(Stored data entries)
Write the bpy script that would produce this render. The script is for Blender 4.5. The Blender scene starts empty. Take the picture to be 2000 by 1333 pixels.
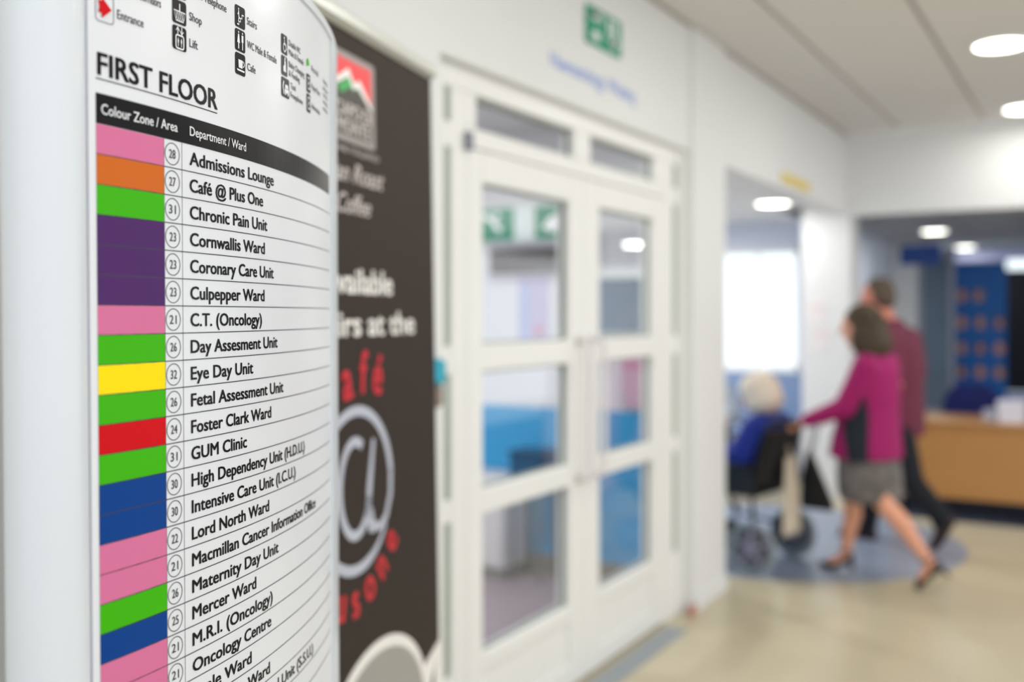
import bpy, bmesh, math, random
from mathutils import Vector, Matrix
random.seed(4)
PI = math.pi
C = bpy.context.scene.collection
S = bpy.context.scene

# ------------------------------------------------------------------ camera, world, light, exposure
EYE = 1.5
YAW = math.atan(1155 / 1944)
CA, SA = math.cos(YAW), math.sin(YAW)
cam_d = bpy.data.cameras.new('camera')
cam_d.sensor_width = 36.0
cam_d.lens = 1944 / 2000 * 36.0
cam_d.shift_y = -(666.5 - 615) / 2000
cam_d.clip_start = 0.05
cam_d.dof.use_dof = True
cam_d.dof.focus_distance = 1.03
cam_d.dof.aperture_fstop = 2.15
cam_d.dof.aperture_blades = 0
cam = bpy.data.objects.new('camera', cam_d)
C.objects.link(cam)
cam.location = (0, 0, EYE)
cam.rotation_euler = (PI / 2, 0, YAW)
S.camera = cam

S.view_settings.view_transform = 'Standard'
S.view_settings.look = 'None'
S.view_settings.gamma = 1
S.view_settings.use_curve_mapping = False
S.view_settings.exposure = 0.1
world = bpy.data.worlds.new('world')
S.world = world
world.use_nodes = True
bg = world.node_tree.nodes['Background']
bg.inputs[0].default_value = (0.90, 0.95, 1.0, 1)
bg.inputs[1].default_value = 1.55
S.cycles.max_bounces = 8
S.cycles.transparent_max_bounces = 12
S.cycles.sample_clamp_indirect = 6.0
S.cycles.blur_glossy = 0.5


def area_light(name, loc, size, watts, color=(1, 0.995, 0.975), rot=(0, 0, 0), shape='DISK', size_y=None):
    d = bpy.data.lights.new(name, 'AREA')
    d.shape = shape
    d.size = size
    if size_y:
        d.size_y = size_y
    d.energy = watts
    d.color = color
    o = bpy.data.objects.new(name, d)
    C.objects.link(o)
    o.location = loc
    o.rotation_euler = rot
    return o


CORRIDOR_LAMPS = [(-0.47, y) for y in (0.2, 2.1, 4.0, 5.89, 7.8)] + [(1.33, y) for y in (0.2, 2.1, 4.0, 5.89, 7.8)]
FAR_LAMPS = [(-1.55, 11.42), (-1.57, 14.37), (1.3, 11.4), (1.3, 14.4)]
WAIT_LAMPS = [(-2.27, 7.9), (-3.9, 8.0), (-3.9, 6.4)]  # the two deeper lamps are added, out of view, to brighten the room
CLINIC_LAMPS = [(-2.75, 3.6), (-4.4, 3.6), (-2.75, 1.2), (-4.4, 1.2)]
for (x, y) in CORRIDOR_LAMPS:
    area_light('downlight_lamp', (x, y, 2.915), 0.22, 5 if y > 7 else 9)
for (x, y) in FAR_LAMPS:
    area_light('downlight_lamp', (x, y, 2.365), 0.22, 7)
for (x, y) in WAIT_LAMPS:
    area_light('downlight_lamp', (x, y, 2.365), 0.22, 4 if x > -3 else 45)
for (x, y) in CLINIC_LAMPS:
    area_light('downlight_lamp', (x, y, 2.565), 0.22, 22)


# ------------------------------------------------------------------ materials
def lin(c):
    return tuple(((v / 255) / 12.92 if v / 255 <= 0.04045 else ((v / 255 + 0.055) / 1.055) ** 2.4) for v in c) + (1,)


MATS = {}


def mat(name, rgb, rough=0.5, metal=0.0, var=0.04, scale=8.0, coat=0.0, spec=0.5, bump=0.0, stretch=(1, 1, 1), sheen=0.0):
    if name in MATS:
        return MATS[name]
    m = bpy.data.materials.new(name)
    m.use_nodes = True
    nt = m.node_tree
    b = nt.nodes['Principled BSDF']
    b.inputs['Roughness'].default_value = rough
    b.inputs['Metallic'].default_value = metal
    b.inputs['Coat Weight'].default_value = coat
    b.inputs['Coat Roughness'].default_value = 0.12
    b.inputs['Specular IOR Level'].default_value = spec
    b.inputs['Sheen Weight'].default_value = sheen
    tc = nt.nodes.new('ShaderNodeTexCoord')
    mp = nt.nodes.new('ShaderNodeMapping')
    mp.inputs['Scale'].default_value = stretch
    nz = nt.nodes.new('ShaderNodeTexNoise')
    nz.inputs['Scale'].default_value = scale
    nz.inputs['Detail'].default_value = 4
    nt.links.new(tc.outputs['Object'], mp.inputs['Vector'])
    nt.links.new(mp.outputs['Vector'], nz.inputs['Vector'])
    mx = nt.nodes.new('ShaderNodeMix')
    mx.data_type = 'RGBA'
    c = lin(rgb)
    mx.inputs[6].default_value = tuple(max(0, v * (1 - var)) for v in c[:3]) + (1,)
    mx.inputs[7].default_value = tuple(min(1, v * (1 + var)) for v in c[:3]) + (1,)
    nt.links.new(nz.outputs['Fac'], mx.inputs[0])
    nt.links.new(mx.outputs[2], b.inputs['Base Color'])
    if bump > 0:
        bp = nt.nodes.new('ShaderNodeBump')
        bp.inputs['Strength'].default_value = bump
        bp.inputs['Distance'].default_value = 0.01
        nt.links.new(nz.outputs['Fac'], bp.inputs['Height'])
        nt.links.new(bp.outputs['Normal'], b.inputs['Normal'])
    MATS[name] = m
    return m


def emit(name, rgb, strength):
    m = bpy.data.materials.new(name)
    m.use_nodes = True
    nt = m.node_tree
    for n in list(nt.nodes):
        nt.nodes.remove(n)
    o = nt.nodes.new('ShaderNodeOutputMaterial')
    e = nt.nodes.new('ShaderNodeEmission')
    e.inputs[0].default_value = lin(rgb)
    e.inputs[1].default_value = strength
    nt.links.new(e.outputs[0], o.inputs[0])
    MATS[name] = m
    return m


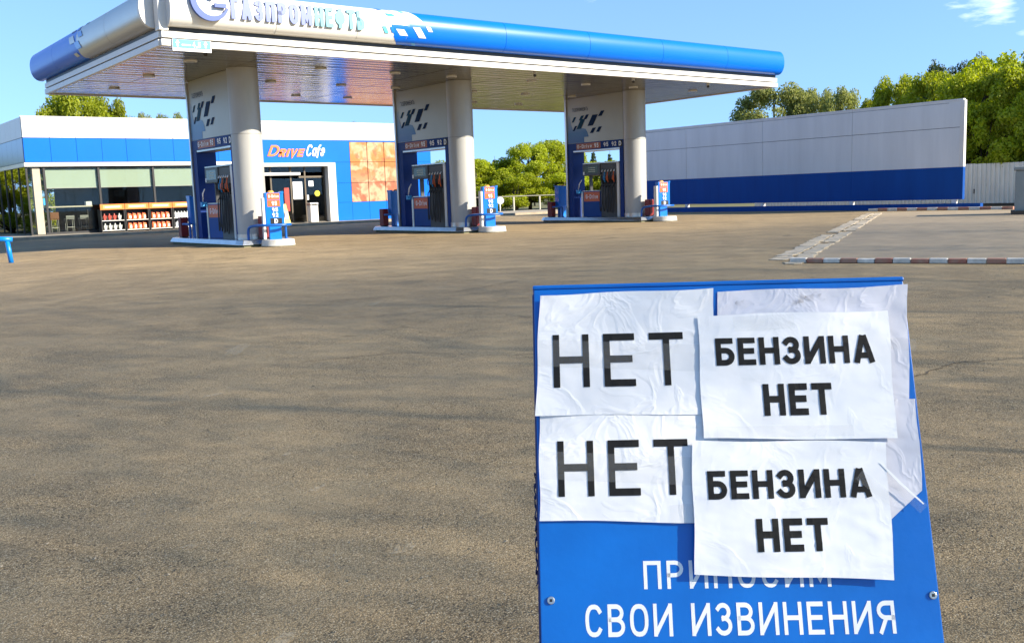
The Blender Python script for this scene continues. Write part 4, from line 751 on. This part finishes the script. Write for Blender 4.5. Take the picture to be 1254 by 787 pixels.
# ================================================================ screen wall, fences, railing
WX, WY0, WY1, WT, WB, WG = 38.5, 19.34, 38.8, 4.40, 1.70, .40
sw = thing('screen_wall', 'long grey sheet-metal screen wall with dark blue lower band on short posts', 'wall', (WX, (WY0+WY1)/2, 0))
seg = 5.0; ys = [WY0+.12, 24.3, 29.1, 33.9, WY1]
for a, b in zip(ys, ys[1:]):
    part('upper_grey_panel', GREYW, sw, (WX, WX+.12, a+.008, b-.008, 3.29, WT-.06)); part('lower_grey_panel', GREYW, sw, (WX, WX+.12, a+.008, b-.008, WB+.004, 3.27)); part('blue_panel', NAVYW, sw, (WX-.01, WX+.13, a+.004, b-.004, WG, WB))
part('core', JT, sw, (WX+.03, WX+.09, WY0+.12, WY1-.02, WG+.02, WT-.07)); part('top_dark_strip', mat('dark_strip_grey', (.16,.17,.18), .7, var=.6, vscale=1.2, c2=(.5,.52,.54)), sw, (WX-.004, WX-.0005, WY0+.6, WY1-2, WT-.15, WT-.125)); part('top_cap', GREYW, sw, (WX-.02, WX+.14, WY0, WY1, WT-.058, WT)); part('end_trim', WHITE, sw, (WX-.03, WX+.15, WY0-.06, WY0+.118, WB+.004, WT-.06)); part('end_trim', NAVYW, sw, (WX-.03, WX+.15, WY0-.06, WY0+.118, WG, WB))  # top strip is a thin, patchy dark grey line below the cap
for y in (WY0+.3, 24.3, 29.1, 33.9, 38.4): part('post', WHITE2, sw, (WX-.02, WX+.12, y-.09, y+.09, .0, WG-.002))
part('ground_beam', NAVYW, sw, (WX-.25, WX-.03, WY0-.9, WY1, .0, .24))
FX = 43.0
fn = thing('sheet_fence', 'pale profiled sheet fence running behind the grey screen wall', 'fence', (FX, 20, 0)); base = None
for i in range(15):
    y0 = 3.0+i*2.0
    if base is None:
        m_ = MB(); P = [(0,0)]
        for k_ in range(10): y = k_*.2; P += [(0,y+.09),(-.06,y+.115),(-.06,y+.165),(0,y+.19)]
        P.append((0,1.985)); n_ = len(P); m_.add([(x,y,.12) for x,y in P]+[(x,y,1.86) for x,y in P], [(k_,n_+k_,n_+k_+1,k_+1) for k_ in range(n_-1)]); base = m_.mesh('fence_sheet', FENCEW)
    o = bpy.data.objects.new('fence_sheet', base); col.objects.link(o); o.parent = fn; o.location = Vector((FX-.002*(i % 2), y0, gb.uniform(-.012,.012)))-fn.location
    part('fence_post', DARK if i == 9 else FENCEW, fn, (FX+.01, FX+.07, y0-.03, y0+.03, 0, 1.84)); part('fence_hinge', DARK, fn, (FX-.05, FX-.038, y0-.02, y0+.03, .55, .75)) if i == 9 else None
part('fence_plinth', mat('dark_plinth', (.06,.05,.04), .9), fn, (FX-.05, FX+.08, 3, 33, 0, .115))
rl = thing('pavement_railing', 'pale metal railing with posts in front of the tree belt', 'railing', (40, 51.2, .126))
for i in range(10): part('post', mat('pale_post', (.40,.37,.30), .6), rl, (31.5+i*2.3-.045, 31.5+i*2.3+.045, 51.15, 51.24, .126, 1.05))
m_ = MB(); m_.tube([(30.5, 51.2, 1.09), (53.5, 51.2, 1.09)], .035, 8); m_.build('hand_rail', mat('dark_rail', (.16,.15,.11), .5), rl, smooth=True)
rs = thing('round_road_sign', 'small round white sign on a post in front of the railing', 'sign', (38.6, 50.0, .126)); m_ = MB(); m_.tube([(38.6,50,.126),(38.6,50,.8)], .04, 8); m_.build('pole', LETW, rs, smooth=True)
m_ = MB(); m_.slab([(.24*math.cos(2*math.pi*i/20), .24*math.sin(2*math.pi*i/20)) for i in range(20)], (38.6,49.95,.85), (.8,-.6,0), (0,0,1), .02); m_.build('disc', LETW, rs)
cbt = thing('grey_cabinet', 'grey equipment cabinet with lidded top at the right edge by the pad', 'cabinet', (33.4, 13.2, 0)); CA = Vector((32.3, 14.45))
def cbx(name, m, a0, a1, b0, b1, z0, z1, **k_):
    d1 = Vector((.42,-.907)); d2 = Vector((.907,.42)); P = [CA+d1*a+d2*b for a, b in ((a0,b0),(a1,b0),(a1,b1),(a0,b1))]; m_ = MB(); m_.prism([(p_.x,p_.y) for p_ in P], z0, z1); return m_.build(name, m, cbt, **k_)
cbx('body', GREYC, 0, 2.4, 0, 1.3, .12, 1.42, bevel=.02); cbx('lid', GREYC, -.05, 2.45, -.05, 1.35, 1.423, 1.55, bevel=.03); cbx('base', mat('dark_plinth'), -.1, 2.5, -.25, 1.4, 0, .118); cbx('latch', BLACK, .35, .5, -.02, -.0005, .75, 1.0)
# rail and post at the left edge
lg = thing('edge_guard_rail', 'bright blue tube guard on two legs at the left edge of the forecourt', 'guard rail', (4.3, 25.3, 0)); BT_ = mat('bright_blue_tube', (.0,.19,.62), .35, var=.1, vscale=8)
m_ = MB(); m_.tube([(3.2,26.1,.56),(4.1,25.6,.57),(4.65,25.33,.57),(4.85,25.28,.55)], .06, 10); m_.build('top_tube', BT_, lg, smooth=True)
for q in ((4.78,25.30),(4.40,25.5)): m_ = MB(); m_.tube([(q[0],q[1],0),(q[0]-.04,q[1]+.02,.53)], .055, 10); m_.build('leg', BT_, lg, smooth=True)
ep = thing('edge_post', 'white post behind the blue tube guard at the left edge', 'post', (4.1, 26.4, 0)); m_ = MB(); m_.cyl(4.42, 26.4, .0, 1.55, .22, 20); m_.build('shaft', WHITE, ep, auto=40); m_ = MB(); m_.cyl(4.42, 26.4, .0, .08, .27, 20); m_.build('foot', STEEL, ep, auto=40); m_ = MB(); m_.cyl(4.42, 26.4, 1.551, 1.6, .22, 20, .15); m_.build('cap', WHITE2, ep, auto=40)

# ================================================================ the A-board with taped notices
SO = Vector((1.0062, .7502, 0)); PSI, LEAN, SR, SL, SW = -.6979, .3678, -.0069, 1.1108, .62
_ex = Vector((math.cos(PSI), math.sin(PSI), 0)); _n = Vector((math.sin(PSI), -math.cos(PSI), 0)); _up = Vector((0,0,1))*math.cos(LEAN)-_n*math.sin(LEAN)
EX = _ex*math.cos(SR)+_up*math.sin(SR); EY = _up*math.cos(SR)-_ex*math.sin(SR); EN = EX.cross(EY)
def S(u, v, d=0): return SO+EX*u+EY*v+EN*d
ab = thing('a_board', 'blue folding A-board with white lettering and taped paper notices in the foreground', 'sandwich board', tuple(SO))
def sbox(name, m, u0, u1, v0, v1, d0, d1, parent=ab, bevel=0):
    m_ = MB(); m_.slab([(u0,v0),(u1,v0),(u1,v1),(u0,v1)], S(0,0,d0), EX, EY, d1-d0); return m_.build(name, m, parent, bevel=bevel)
sbox('front_panel', SBLUE, -SW/2, SW/2, .04, SL, -.004, 0, bevel=.0015)
sbox('side_frame', SSHADE, -SW/2-.003, -SW/2+.019, .0, SL-.004, -.034, -.0045, bevel=.004); sbox('side_frame', SSHADE, SW/2-.019, SW/2+.003, .0, SL-.004, -.034, -.0045, bevel=.004)
sbox('top_frame', SBLUE, -SW/2-.002, SW/2+.002, SL+.0005, SL+.008, -.034, .0015, bevel=.003); sbox('bottom_frame', SSHADE, -SW/2+.02, SW/2-.02, .02, .039, -.034, -.0045)
# rear leaf
RB = -_n; RUP = (Vector((0,0,1))*math.cos(LEAN)+_n*math.sin(LEAN)).normalized(); RO = S(0, SL, -.04)-RUP*(S(0,SL,-.04).z/RUP.z)
m_ = MB(); m_.slab([(SW/2-.005,.03),(SW/2-.005,SL-.03),(-SW/2+.005,SL-.03),(-SW/2+.005,.03)], RO, _ex, RUP, .004); m_.build('rear_panel', SBLUE, ab)
for sx in (-1, 1):
    m_ = MB(); a = sx*(SW/2-.012); m_.slab([(a-.011,0),(a+.011,0),(a+.011,SL-.02),(a-.011,SL-.02)], RO-RUP.cross(_ex)*0+Vector((0,0,0)), _ex, RUP, -.028); m_.build('rear_frame', SSHADE, ab)
for u in (-.293, .300):
    m_ = MB(); m_.slab([(.0062*math.cos(2*math.pi*i/16), .0062*math.sin(2*math.pi*i/16)) for i in range(16)], S(u,.604,.0003), EX, EY, .003); s_ = m_.build('screw', STEEL, ab, bevel=.001)
    m_ = MB(); m_.slab([(-.0022,-.0022),(.0022,-.0022),(.0022,.0022),(-.0022,.0022)], S(u,.604,.0034), EX, EY, .0002); m_.build('screw_slot', BLACK, s_)
# spiral cord along the left edge
P = []
for i in range(90): a = i*1.25; v = .80-.17*i/90+.008*math.sin(i*.7); P.append(S(-SW/2-.0045+.0013*math.cos(a)+.0004*math.sin(i*.3), v, -.016+.004*math.sin(a)))
m_ = MB(); m_.tube(P, .0011, 5); m_.build('coiled_cord', mat('cord_navy', (.004,.012,.08), .4), ab, smooth=True)
SIGNW = mat('sign_white_vinyl', (.82,.83,.84), .45, var=.08, vscale=30)
m_ = MB(); lettering(m_, 'ПРИНОСИМ', S(-.146,.619,.0002), EX, EY, .292, .043, t=.145, gap=.235, lift=.0002); m_.build('lettering', SIGNW, ab)
m_ = MB(); lettering(m_, 'СВОИ ИЗВИНЕНИЯ', S(-.240,.548,.0002), EX, EY, .479, .049, t=.145, gap=.205, lift=.0002); m_.build('lettering', SIGNW, ab)
TAPE = bpy.data.materials.new('clear_tape'); TAPE.use_nodes = True
_b = TAPE.node_tree.nodes['Principled BSDF']; _b.inputs['Base Color'].default_value = (.6,.6,.58,1); _b.inputs['Alpha'].default_value = .09; _b.inputs['Roughness'].default_value = .12
_z = TAPE.node_tree.nodes.new('ShaderNodeTexNoise'); _z.inputs['Scale'].default_value = 60; _bp = TAPE.node_tree.nodes.new('ShaderNodeBump'); _bp.inputs['Strength'].default_value = .5; _bp.inputs['Distance'].default_value = .003
_t = TAPE.node_tree.nodes.new('ShaderNodeTexCoord'); TAPE.node_tree.links.new(_t.outputs['Object'], _z.inputs['Vector']); TAPE.node_tree.links.new(_z.outputs[0], _bp.inputs['Height']); TAPE.node_tree.links.new(_bp.outputs[0], _b.inputs['Normal'])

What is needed
Please quote the lines of the material, beginning with the first and ending with the one that contains "S.camera = cam", exactly as written and without any pictures.

Response below
Write the bpy script that would produce this render. The script is for Blender 4.5. The Blender scene starts empty. Take the picture to be 2000 by 1333 pixels.
import bpy, bmesh, math, random
from mathutils import Vector, Matrix
random.seed(4)
PI = math.pi
C = bpy.context.scene.collection
S = bpy.context.scene

# ------------------------------------------------------------------ camera, world, light, exposure
EYE = 1.5
YAW = math.atan(1155 / 1944)
CA, SA = math.cos(YAW), math.sin(YAW)
cam_d = bpy.data.cameras.new('camera')
cam_d.sensor_width = 36.0
cam_d.lens = 1944 / 2000 * 36.0
cam_d.shift_y = -(666.5 - 615) / 2000
cam_d.clip_start = 0.05
cam_d.dof.use_dof = True
cam_d.dof.focus_distance = 1.03
cam_d.dof.aperture_fstop = 2.15
cam_d.dof.aperture_blades = 0
cam = bpy.data.objects.new('camera', cam_d)
C.objects.link(cam)
cam.location = (0, 0, EYE)
cam.rotation_euler = (PI / 2, 0, YAW)
S.camera = cam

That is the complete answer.